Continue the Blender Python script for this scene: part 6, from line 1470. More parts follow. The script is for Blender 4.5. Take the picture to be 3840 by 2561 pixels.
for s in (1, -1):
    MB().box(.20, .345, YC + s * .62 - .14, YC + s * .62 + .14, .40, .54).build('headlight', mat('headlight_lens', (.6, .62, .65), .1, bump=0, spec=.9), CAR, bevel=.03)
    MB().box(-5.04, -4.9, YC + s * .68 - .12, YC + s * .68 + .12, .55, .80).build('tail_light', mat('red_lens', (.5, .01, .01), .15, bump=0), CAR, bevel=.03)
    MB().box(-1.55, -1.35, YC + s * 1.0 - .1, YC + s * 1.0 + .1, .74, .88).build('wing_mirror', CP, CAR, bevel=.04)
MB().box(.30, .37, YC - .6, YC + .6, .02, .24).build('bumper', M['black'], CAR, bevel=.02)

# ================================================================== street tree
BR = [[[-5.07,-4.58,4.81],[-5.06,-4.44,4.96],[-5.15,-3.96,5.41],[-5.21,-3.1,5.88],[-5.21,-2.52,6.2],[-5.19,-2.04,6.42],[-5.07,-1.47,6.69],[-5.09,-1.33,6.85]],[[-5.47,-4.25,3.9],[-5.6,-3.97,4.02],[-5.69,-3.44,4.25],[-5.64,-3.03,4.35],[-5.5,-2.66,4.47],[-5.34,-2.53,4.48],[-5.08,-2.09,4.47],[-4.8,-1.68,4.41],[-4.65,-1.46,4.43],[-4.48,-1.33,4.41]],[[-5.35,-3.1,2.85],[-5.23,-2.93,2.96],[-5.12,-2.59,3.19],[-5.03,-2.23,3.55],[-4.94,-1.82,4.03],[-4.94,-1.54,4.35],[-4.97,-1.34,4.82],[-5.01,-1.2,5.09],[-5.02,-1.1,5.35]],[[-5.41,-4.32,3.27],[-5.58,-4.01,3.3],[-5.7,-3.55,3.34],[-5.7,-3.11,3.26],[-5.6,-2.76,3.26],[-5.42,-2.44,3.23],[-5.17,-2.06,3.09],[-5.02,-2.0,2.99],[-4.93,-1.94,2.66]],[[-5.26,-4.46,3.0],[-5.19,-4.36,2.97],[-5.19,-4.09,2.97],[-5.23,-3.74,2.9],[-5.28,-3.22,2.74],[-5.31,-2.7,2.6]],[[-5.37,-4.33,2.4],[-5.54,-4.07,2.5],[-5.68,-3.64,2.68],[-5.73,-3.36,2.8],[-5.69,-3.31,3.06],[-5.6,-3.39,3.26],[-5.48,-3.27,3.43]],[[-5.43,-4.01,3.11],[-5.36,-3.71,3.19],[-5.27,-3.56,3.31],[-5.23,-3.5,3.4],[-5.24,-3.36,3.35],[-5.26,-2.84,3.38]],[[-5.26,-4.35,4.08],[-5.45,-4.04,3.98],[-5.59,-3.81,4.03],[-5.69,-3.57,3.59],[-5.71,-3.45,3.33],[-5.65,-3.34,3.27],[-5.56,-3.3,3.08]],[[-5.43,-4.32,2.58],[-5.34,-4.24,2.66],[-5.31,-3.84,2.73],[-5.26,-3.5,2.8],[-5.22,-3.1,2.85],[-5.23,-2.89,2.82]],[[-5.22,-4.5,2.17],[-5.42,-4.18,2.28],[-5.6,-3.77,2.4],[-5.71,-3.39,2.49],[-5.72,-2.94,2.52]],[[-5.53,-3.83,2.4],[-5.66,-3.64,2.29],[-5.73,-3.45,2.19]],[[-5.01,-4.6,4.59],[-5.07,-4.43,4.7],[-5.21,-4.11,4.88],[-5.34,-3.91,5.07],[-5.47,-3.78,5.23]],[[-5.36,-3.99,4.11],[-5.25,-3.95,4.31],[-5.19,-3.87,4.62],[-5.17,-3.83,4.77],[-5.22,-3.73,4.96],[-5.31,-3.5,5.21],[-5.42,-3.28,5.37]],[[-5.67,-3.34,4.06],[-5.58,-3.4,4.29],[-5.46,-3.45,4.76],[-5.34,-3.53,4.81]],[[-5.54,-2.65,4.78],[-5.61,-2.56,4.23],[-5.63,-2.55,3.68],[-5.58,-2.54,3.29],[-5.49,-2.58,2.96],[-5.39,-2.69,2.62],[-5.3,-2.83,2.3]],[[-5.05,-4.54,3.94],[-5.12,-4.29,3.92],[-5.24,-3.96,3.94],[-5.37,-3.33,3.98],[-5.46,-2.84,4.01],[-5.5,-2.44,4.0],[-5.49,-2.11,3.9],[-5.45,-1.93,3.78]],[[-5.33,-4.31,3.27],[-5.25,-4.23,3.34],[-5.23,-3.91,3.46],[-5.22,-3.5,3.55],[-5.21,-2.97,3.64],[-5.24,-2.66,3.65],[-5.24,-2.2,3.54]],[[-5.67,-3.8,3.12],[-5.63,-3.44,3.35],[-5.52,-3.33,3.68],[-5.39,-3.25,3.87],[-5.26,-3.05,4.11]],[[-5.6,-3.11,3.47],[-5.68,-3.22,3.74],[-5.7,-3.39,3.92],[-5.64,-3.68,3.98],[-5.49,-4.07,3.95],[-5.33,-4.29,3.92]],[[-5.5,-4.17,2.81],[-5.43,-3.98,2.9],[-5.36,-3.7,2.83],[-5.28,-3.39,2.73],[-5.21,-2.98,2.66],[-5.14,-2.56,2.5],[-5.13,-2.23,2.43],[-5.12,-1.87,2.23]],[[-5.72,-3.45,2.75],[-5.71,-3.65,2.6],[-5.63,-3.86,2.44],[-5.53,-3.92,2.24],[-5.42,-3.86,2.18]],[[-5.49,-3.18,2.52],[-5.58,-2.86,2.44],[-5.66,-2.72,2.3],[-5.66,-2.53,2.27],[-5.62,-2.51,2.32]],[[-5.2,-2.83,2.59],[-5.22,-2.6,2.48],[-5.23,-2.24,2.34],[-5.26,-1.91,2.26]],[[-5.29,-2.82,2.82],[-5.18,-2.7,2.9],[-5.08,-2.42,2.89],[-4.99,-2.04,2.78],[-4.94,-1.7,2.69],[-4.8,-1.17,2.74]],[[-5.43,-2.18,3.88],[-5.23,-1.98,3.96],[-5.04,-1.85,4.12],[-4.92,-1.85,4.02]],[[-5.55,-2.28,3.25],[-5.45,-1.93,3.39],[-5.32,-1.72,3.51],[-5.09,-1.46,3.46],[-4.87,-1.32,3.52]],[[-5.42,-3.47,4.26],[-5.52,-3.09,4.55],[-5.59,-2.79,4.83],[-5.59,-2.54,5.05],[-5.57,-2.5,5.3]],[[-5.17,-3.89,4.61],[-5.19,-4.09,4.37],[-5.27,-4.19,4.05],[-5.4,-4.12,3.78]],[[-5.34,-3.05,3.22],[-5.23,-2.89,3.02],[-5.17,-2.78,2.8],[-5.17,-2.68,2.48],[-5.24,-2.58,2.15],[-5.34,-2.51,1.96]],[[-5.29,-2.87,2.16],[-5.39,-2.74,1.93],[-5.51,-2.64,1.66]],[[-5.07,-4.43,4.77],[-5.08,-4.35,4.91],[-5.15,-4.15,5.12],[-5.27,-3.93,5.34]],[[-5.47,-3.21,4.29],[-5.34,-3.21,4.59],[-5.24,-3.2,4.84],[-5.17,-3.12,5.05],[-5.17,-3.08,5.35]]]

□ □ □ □

### BRIEF
Your task is to quote all of the data word for word.

### WRITTEN REPLY
Continue the Blender Python script for this scene: part 6, from line 1470. More parts follow. The script is for Blender 4.5. Take the picture to be 3840 by 2561 pixels.
for s in (1, -1):
    MB().box(.20, .345, YC + s * .62 - .14, YC + s * .62 + .14, .40, .54).build('headlight', mat('headlight_lens', (.6, .62, .65), .1, bump=0, spec=.9), CAR, bevel=.03)
    MB().box(-5.04, -4.9, YC + s * .68 - .12, YC + s * .68 + .12, .55, .80).build('tail_light', mat('red_lens', (.5, .01, .01), .15, bump=0), CAR, bevel=.03)
    MB().box(-1.55, -1.35, YC + s * 1.0 - .1, YC + s * 1.0 + .1, .74, .88).build('wing_mirror', CP, CAR, bevel=.04)
MB().box(.30, .37, YC - .6, YC + .6, .02, .24).build('bumper', M['black'], CAR, bevel=.02)

# ================================================================== street tree
BR = [[[-5.07,-4.58,4.81],[-5.06,-4.44,4.96],[-5.15,-3.96,5.41],[-5.21,-3.1,5.88],[-5.21,-2.52,6.2],[-5.19,-2.04,6.42],[-5.07,-1.47,6.69],[-5.09,-1.33,6.85]],[[-5.47,-4.25,3.9],[-5.6,-3.97,4.02],[-5.69,-3.44,4.25],[-5.64,-3.03,4.35],[-5.5,-2.66,4.47],[-5.34,-2.53,4.48],[-5.08,-2.09,4.47],[-4.8,-1.68,4.41],[-4.65,-1.46,4.43],[-4.48,-1.33,4.41]],[[-5.35,-3.1,2.85],[-5.23,-2.93,2.96],[-5.12,-2.59,3.19],[-5.03,-2.23,3.55],[-4.94,-1.82,4.03],[-4.94,-1.54,4.35],[-4.97,-1.34,4.82],[-5.01,-1.2,5.09],[-5.02,-1.1,5.35]],[[-5.41,-4.32,3.27],[-5.58,-4.01,3.3],[-5.7,-3.55,3.34],[-5.7,-3.11,3.26],[-5.6,-2.76,3.26],[-5.42,-2.44,3.23],[-5.17,-2.06,3.09],[-5.02,-2.0,2.99],[-4.93,-1.94,2.66]],[[-5.26,-4.46,3.0],[-5.19,-4.36,2.97],[-5.19,-4.09,2.97],[-5.23,-3.74,2.9],[-5.28,-3.22,2.74],[-5.31,-2.7,2.6]],[[-5.37,-4.33,2.4],[-5.54,-4.07,2.5],[-5.68,-3.64,2.68],[-5.73,-3.36,2.8],[-5.69,-3.31,3.06],[-5.6,-3.39,3.26],[-5.48,-3.27,3.43]],[[-5.43,-4.01,3.11],[-5.36,-3.71,3.19],[-5.27,-3.56,3.31],[-5.23,-3.5,3.4],[-5.24,-3.36,3.35],[-5.26,-2.84,3.38]],[[-5.26,-4.35,4.08],[-5.45,-4.04,3.98],[-5.59,-3.81,4.03],[-5.69,-3.57,3.59],[-5.71,-3.45,3.33],[-5.65,-3.34,3.27],[-5.56,-3.3,3.08]],[[-5.43,-4.32,2.58],[-5.34,-4.24,2.66],[-5.31,-3.84,2.73],[-5.26,-3.5,2.8],[-5.22,-3.1,2.85],[-5.23,-2.89,2.82]],[[-5.22,-4.5,2.17],[-5.42,-4.18,2.28],[-5.6,-3.77,2.4],[-5.71,-3.39,2.49],[-5.72,-2.94,2.52]],[[-5.53,-3.83,2.4],[-5.66,-3.64,2.29],[-5.73,-3.45,2.19]],[[-5.01,-4.6,4.59],[-5.07,-4.43,4.7],[-5.21,-4.11,4.88],[-5.34,-3.91,5.07],[-5.47,-3.78,5.23]],[[-5.36,-3.99,4.11],[-5.25,-3.95,4.31],[-5.19,-3.87,4.62],[-5.17,-3.83,4.77],[-5.22,-3.73,4.96],[-5.31,-3.5,5.21],[-5.42,-3.28,5.37]],[[-5.67,-3.34,4.06],[-5.58,-3.4,4.29],[-5.46,-3.45,4.76],[-5.34,-3.53,4.81]],[[-5.54,-2.65,4.78],[-5.61,-2.56,4.23],[-5.63,-2.55,3.68],[-5.58,-2.54,3.29],[-5.49,-2.58,2.96],[-5.39,-2.69,2.62],[-5.3,-2.83,2.3]],[[-5.05,-4.54,3.94],[-5.12,-4.29,3.92],[-5.24,-3.96,3.94],[-5.37,-3.33,3.98],[-5.46,-2.84,4.01],[-5.5,-2.44,4.0],[-5.49,-2.11,3.9],[-5.45,-1.93,3.78]],[[-5.33,-4.31,3.27],[-5.25,-4.23,3.34],[-5.23,-3.91,3.46],[-5.22,-3.5,3.55],[-5.21,-2.97,3.64],[-5.24,-2.66,3.65],[-5.24,-2.2,3.54]],[[-5.67,-3.8,3.12],[-5.63,-3.44,3.35],[-5.52,-3.33,3.68],[-5.39,-3.25,3.87],[-5.26,-3.05,4.11]],[[-5.6,-3.11,3.47],[-5.68,-3.22,3.74],[-5.7,-3.39,3.92],[-5.64,-3.68,3.98],[-5.49,-4.07,3.95],[-5.33,-4.29,3.92]],[[-5.5,-4.17,2.81],[-5.43,-3.98,2.9],[-5.36,-3.7,2.83],[-5.28,-3.39,2.73],[-5.21,-2.98,2.66],[-5.14,-2.56,2.5],[-5.13,-2.23,2.43],[-5.12,-1.87,2.23]],[[-5.72,-3.45,2.75],[-5.71,-3.65,2.6],[-5.63,-3.86,2.44],[-5.53,-3.92,2.24],[-5.42,-3.86,2.18]],[[-5.49,-3.18,2.52],[-5.58,-2.86,2.44],[-5.66,-2.72,2.3],[-5.66,-2.53,2.27],[-5.62,-2.51,2.32]],[[-5.2,-2.83,2.59],[-5.22,-2.6,2.48],[-5.23,-2.24,2.34],[-5.26,-1.91,2.26]],[[-5.29,-2.82,2.82],[-5.18,-2.7,2.9],[-5.08,-2.42,2.89],[-4.99,-2.04,2.78],[-4.94,-1.7,2.69],[-4.8,-1.17,2.74]],[[-5.43,-2.18,3.88],[-5.23,-1.98,3.96],[-5.04,-1.85,4.12],[-4.92,-1.85,4.02]],[[-5.55,-2.28,3.25],[-5.45,-1.93,3.39],[-5.32,-1.72,3.51],[-5.09,-1.46,3.46],[-4.87,-1.32,3.52]],[[-5.42,-3.47,4.26],[-5.52,-3.09,4.55],[-5.59,-2.79,4.83],[-5.59,-2.54,5.05],[-5.57,-2.5,5.3]],[[-5.17,-3.89,4.61],[-5.19,-4.09,4.37],[-5.27,-4.19,4.05],[-5.4,-4.12,3.78]],[[-5.34,-3.05,3.22],[-5.23,-2.89,3.02],[-5.17,-2.78,2.8],[-5.17,-2.68,2.48],[-5.24,-2.58,2.15],[-5.34,-2.51,1.96]],[[-5.29,-2.87,2.16],[-5.39,-2.74,1.93],[-5.51,-2.64,1.66]],[[-5.07,-4.43,4.77],[-5.08,-4.35,4.91],[-5.15,-4.15,5.12],[-5.27,-3.93,5.34]],[[-5.47,-3.21,4.29],[-5.34,-3.21,4.59],[-5.24,-3.2,4.84],[-5.17,-3.12,5.05],[-5.17,-3.08,5.35]]]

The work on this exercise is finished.